Evaluating a school's performance is crucial to making an informed decision. Examining a school's rankings and the outcomes of its students' external assessments can provide valuable insights into its academic standards. Public and private school rankings are typically publicly available. While private schools often rank highly, especially British and international schools, Spain is also home to many esteemed public institutions.

Class sizes can significantly impact your child's learning experience. The average number of students per class in Spain is 21, though this may vary by region and differ in private schools. It is important to consider class sizes, as larger classes may impact the quality of education provided.

After-School Activities and Facilities

After-school activities are an excellent way to encourage your child's interests and provide support for working parents who may require extended school hours. Ensure that the available activities align with your child's interests and consider whether the school has the necessary resources to effectively operate them. While facilities should not be the sole basis for choosing a school, well-designed and well-maintained facilities can significantly contribute to your child's learning experience.

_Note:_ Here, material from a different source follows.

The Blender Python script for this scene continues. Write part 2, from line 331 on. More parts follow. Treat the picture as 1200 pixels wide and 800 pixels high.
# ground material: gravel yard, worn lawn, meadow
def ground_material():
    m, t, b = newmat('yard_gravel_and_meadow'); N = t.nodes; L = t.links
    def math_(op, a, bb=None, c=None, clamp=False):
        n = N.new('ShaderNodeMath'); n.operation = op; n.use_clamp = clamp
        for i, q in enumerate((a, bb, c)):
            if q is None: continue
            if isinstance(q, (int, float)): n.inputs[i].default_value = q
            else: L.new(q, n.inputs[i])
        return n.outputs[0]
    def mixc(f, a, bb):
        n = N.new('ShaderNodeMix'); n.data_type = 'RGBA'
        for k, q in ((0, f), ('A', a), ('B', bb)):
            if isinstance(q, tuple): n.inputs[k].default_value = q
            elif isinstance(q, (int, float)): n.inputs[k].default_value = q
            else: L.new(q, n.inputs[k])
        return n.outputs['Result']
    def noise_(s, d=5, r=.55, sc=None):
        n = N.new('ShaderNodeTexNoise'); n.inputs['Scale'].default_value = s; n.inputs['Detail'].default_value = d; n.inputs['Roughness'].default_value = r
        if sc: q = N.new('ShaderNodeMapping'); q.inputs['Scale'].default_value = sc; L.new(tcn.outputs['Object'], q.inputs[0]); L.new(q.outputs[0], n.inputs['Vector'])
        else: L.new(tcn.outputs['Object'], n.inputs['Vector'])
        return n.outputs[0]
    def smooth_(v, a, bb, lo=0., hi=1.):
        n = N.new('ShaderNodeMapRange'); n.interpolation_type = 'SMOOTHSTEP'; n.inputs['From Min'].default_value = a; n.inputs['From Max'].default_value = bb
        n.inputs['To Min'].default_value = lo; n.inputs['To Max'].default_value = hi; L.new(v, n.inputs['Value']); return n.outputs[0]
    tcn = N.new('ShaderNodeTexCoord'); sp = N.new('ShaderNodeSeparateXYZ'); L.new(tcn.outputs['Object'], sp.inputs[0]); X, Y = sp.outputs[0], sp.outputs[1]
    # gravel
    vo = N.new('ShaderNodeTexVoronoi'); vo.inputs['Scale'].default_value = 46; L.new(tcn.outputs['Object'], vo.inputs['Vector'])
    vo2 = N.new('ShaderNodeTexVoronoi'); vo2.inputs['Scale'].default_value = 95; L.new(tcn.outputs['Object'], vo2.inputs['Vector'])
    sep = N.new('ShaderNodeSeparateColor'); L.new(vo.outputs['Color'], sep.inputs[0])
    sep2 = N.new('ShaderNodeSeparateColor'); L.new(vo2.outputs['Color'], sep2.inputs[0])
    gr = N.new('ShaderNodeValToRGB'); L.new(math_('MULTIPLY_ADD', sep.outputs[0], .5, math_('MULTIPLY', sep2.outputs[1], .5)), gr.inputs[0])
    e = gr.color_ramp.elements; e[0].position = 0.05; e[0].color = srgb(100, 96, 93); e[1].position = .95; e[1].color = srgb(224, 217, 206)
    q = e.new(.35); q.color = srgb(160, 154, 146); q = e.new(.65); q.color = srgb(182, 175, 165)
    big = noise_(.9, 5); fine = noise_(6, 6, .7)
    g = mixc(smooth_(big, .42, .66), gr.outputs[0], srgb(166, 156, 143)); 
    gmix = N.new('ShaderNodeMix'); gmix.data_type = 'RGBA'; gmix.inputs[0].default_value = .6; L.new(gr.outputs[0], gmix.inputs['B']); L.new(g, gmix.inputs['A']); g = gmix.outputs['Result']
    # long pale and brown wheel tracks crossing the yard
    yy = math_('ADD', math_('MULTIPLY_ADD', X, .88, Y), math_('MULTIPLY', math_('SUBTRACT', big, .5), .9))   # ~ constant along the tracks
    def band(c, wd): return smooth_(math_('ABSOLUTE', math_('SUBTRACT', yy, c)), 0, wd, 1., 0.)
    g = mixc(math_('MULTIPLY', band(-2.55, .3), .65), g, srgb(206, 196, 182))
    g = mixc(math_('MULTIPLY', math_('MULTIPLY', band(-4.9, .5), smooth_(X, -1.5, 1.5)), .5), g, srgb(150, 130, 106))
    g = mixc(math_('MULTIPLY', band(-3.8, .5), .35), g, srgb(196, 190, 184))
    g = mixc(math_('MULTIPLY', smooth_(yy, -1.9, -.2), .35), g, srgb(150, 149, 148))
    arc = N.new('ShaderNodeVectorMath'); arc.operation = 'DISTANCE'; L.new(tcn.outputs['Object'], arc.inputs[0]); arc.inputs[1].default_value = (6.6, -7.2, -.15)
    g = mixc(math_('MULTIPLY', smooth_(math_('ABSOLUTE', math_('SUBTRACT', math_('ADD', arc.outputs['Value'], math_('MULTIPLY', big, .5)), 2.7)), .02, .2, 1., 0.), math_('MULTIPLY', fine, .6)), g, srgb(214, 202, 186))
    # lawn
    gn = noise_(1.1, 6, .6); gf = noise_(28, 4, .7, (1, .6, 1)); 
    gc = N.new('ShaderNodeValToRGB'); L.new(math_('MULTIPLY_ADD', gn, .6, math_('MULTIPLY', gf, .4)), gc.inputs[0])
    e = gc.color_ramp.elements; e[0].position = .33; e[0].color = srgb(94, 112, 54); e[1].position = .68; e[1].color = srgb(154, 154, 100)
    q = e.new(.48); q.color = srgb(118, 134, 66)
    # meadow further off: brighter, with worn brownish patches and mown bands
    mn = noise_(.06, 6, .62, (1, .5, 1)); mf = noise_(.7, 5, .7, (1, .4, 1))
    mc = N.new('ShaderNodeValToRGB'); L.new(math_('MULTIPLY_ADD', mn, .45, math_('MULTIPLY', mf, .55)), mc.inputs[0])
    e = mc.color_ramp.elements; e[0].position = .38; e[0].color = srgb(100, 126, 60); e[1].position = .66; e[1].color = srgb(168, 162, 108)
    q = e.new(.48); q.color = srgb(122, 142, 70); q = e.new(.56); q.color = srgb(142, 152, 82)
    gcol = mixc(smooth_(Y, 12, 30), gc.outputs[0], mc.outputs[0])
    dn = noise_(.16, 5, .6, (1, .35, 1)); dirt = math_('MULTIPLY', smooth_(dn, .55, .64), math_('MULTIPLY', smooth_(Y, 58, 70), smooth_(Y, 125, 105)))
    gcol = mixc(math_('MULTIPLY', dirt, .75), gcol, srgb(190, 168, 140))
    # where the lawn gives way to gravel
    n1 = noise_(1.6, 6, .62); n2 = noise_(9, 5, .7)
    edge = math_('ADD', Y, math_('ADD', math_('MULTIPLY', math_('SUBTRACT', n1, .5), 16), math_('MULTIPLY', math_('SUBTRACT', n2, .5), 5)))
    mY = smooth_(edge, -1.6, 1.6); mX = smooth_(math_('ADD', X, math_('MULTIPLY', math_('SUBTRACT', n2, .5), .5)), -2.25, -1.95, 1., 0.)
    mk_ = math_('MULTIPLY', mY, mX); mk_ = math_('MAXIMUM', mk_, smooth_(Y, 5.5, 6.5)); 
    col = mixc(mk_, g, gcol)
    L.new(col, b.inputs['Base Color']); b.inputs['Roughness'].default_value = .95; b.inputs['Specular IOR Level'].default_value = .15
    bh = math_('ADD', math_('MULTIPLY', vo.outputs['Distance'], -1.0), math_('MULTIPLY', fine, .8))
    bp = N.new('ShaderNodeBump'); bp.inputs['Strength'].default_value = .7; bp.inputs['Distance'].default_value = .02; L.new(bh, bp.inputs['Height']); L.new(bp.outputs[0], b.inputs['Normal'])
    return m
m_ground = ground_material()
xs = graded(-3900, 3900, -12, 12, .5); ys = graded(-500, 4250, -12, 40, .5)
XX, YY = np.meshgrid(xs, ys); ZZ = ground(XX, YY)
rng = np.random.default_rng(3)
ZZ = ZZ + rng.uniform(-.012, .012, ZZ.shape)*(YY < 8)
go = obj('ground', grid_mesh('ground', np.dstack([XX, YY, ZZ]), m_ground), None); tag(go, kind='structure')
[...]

After-school activities also facilitate social integration, language immersion, the development of new friendships, and the acquisition of new skills.

Seeking Advice from Other Expats

Speaking to other expats who have enrolled their children in schools in Spain can provide valuable insights. Joining online expat groups and social media communities allows you to connect with foreign families who have already made the move to Spain. Conversations with experienced individuals who have faced similar challenges can offer honest and helpful advice, providing you with a wealth of firsthand information.

By considering these factors and seeking guidance from other expats, you can make an informed decision when choosing the right school for your child in Spain.